New York Times Highlights Local Intervention Strategies to Reduce Gun Violence
In a New York Times op-ed, four leaders in the effort to reduce gun violence are calling on the federal government to better fund the kind of local intervention strategies pioneered across the country and in development here in Chicago. The community-led strategies are built around partnerships with neighborhood organizations, local police, social services providers and interventions targeted at the most vulnerable young people.
“In the 1990s, a highly effective gun violence reduction strategy was developed in Boston by a group including law enforcement officers, researchers, and black clergy members. According to the National Institute of Justice, it resulted in a 63 percent reduction in the average monthly number of youth homicide victims in that city, an accomplishment that was called “the Boston Miracle.”
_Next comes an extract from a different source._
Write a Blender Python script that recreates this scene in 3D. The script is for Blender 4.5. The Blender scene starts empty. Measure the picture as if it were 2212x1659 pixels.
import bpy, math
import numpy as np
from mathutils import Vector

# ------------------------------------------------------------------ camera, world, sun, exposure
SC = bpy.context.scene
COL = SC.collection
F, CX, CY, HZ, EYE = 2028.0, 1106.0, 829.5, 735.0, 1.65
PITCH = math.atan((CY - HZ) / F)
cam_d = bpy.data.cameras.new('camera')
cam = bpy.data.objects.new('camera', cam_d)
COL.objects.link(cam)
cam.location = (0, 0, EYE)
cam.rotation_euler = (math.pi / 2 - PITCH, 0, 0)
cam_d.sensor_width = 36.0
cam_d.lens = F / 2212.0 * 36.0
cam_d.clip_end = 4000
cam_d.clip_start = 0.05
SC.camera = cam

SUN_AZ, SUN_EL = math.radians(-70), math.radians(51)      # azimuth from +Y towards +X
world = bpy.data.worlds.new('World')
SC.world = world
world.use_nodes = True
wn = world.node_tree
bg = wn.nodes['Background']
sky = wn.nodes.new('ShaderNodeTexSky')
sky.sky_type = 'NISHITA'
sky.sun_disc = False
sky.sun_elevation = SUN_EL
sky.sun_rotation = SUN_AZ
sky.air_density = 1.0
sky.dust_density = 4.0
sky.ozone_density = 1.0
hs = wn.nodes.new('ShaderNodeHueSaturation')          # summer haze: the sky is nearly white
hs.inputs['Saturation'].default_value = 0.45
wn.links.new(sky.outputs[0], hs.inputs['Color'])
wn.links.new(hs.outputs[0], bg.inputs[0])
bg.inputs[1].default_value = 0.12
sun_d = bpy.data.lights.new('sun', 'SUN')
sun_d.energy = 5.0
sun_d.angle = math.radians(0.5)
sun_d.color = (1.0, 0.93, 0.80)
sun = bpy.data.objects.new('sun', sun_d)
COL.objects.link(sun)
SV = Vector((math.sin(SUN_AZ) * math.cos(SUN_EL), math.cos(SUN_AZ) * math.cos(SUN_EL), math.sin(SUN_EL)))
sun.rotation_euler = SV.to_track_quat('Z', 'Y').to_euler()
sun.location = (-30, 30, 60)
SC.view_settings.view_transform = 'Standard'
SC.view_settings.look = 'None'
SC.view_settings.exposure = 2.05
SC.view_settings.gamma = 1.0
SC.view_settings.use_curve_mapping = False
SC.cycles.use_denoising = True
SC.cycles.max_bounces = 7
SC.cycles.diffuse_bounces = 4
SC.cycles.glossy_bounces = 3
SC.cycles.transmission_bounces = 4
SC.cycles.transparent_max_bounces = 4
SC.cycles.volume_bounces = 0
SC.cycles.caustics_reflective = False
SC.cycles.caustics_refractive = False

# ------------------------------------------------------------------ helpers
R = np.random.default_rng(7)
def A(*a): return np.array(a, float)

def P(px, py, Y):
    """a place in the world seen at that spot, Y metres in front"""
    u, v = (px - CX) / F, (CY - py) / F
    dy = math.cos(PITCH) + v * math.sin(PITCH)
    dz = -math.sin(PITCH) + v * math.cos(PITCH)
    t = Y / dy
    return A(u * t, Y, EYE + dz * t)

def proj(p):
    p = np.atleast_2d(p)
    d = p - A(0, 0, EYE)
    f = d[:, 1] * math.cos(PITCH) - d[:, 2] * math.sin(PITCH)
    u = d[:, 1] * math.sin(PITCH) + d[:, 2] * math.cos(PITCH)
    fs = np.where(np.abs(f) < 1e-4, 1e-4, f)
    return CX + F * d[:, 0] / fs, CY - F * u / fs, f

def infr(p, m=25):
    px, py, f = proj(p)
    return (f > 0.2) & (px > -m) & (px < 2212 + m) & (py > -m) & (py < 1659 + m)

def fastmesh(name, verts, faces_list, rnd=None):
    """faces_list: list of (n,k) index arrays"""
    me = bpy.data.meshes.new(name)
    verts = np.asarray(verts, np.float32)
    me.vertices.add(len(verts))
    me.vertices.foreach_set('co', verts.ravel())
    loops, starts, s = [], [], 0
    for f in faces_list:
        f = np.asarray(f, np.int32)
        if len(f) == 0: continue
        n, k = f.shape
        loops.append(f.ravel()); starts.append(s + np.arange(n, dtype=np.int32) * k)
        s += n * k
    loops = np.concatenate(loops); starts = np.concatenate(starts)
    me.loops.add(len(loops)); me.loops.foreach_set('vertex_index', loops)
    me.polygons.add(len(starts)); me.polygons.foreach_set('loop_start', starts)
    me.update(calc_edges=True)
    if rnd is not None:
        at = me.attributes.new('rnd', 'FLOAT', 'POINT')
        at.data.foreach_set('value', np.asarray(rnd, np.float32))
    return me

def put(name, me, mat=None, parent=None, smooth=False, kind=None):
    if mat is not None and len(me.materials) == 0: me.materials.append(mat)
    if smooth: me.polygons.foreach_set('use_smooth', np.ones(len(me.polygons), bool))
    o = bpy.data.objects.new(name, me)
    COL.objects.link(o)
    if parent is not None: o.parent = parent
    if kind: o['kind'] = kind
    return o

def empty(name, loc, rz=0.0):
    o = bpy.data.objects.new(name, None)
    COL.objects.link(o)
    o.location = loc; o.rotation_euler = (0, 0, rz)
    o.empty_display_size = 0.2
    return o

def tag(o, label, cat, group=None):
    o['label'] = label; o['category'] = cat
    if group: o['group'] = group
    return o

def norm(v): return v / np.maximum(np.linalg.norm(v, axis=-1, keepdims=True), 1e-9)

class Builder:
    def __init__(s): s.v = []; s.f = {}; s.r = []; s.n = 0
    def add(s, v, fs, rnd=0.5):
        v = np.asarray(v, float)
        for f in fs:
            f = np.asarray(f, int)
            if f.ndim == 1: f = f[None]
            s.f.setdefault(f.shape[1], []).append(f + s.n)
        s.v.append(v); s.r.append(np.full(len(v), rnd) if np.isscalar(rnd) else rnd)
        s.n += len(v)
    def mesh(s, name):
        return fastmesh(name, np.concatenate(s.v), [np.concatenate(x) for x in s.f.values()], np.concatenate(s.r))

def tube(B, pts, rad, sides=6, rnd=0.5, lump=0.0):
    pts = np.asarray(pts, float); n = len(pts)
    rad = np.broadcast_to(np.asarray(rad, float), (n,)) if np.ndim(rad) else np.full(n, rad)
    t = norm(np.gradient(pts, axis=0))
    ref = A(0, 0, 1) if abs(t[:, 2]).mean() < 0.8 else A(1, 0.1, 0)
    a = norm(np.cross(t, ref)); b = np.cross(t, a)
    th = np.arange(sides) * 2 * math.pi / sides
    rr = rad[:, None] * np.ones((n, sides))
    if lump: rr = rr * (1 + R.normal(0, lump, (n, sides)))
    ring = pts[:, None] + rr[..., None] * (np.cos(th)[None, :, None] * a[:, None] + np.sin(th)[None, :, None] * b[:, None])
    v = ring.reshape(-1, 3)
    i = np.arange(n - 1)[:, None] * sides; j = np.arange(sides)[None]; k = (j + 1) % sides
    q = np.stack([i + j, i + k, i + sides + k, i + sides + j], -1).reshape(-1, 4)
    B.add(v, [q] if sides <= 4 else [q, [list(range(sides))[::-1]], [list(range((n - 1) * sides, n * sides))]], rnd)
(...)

Since then, variations of that strategy have been implemented in cities across the country. For example, according to a study by the Campbell Collaboration, a nonprofit organization that evaluates the effects of this type of intervention, Stockton, Calif., saw a 42 percent reduction in its monthly count of gun homicides in the first year of the strategy’s implementation; similarly, Oakland, Calif., saw just under a 30 percent reduction. (In 2017, the city is on track to have its second-lowest homicide rate in over 30 years.)
Effective gun violence reduction strategies adopt a highly targeted, data-based approach in which the small number of individuals most at risk for shooting (and being shot) are provided with individualized programs of support and pressure to lay down their guns. To this end, law enforcement officials, clergy members, community leaders, social service providers and mentors who have themselves escaped violent lifestyles work in partnership with one another to help these individuals turn their lives around.
Part of the beauty of this approach is that unlike tactics such as “stop and frisk” policing, these strategies do not eat away at already fractured relationships between law enforcement and communities of color. Instead, they harness the leadership and experience of the people who live in and understand these communities.”
The writers are Michael McBride, the national director of the PICO Live Free Campaign, Antonio Cediel, the campaign manager of PICO Network Urban Strategies, Amber Goodwin, the director of the Community Justice Reform Coalition and Ciera Walker, the executive director of Live Free Chicago.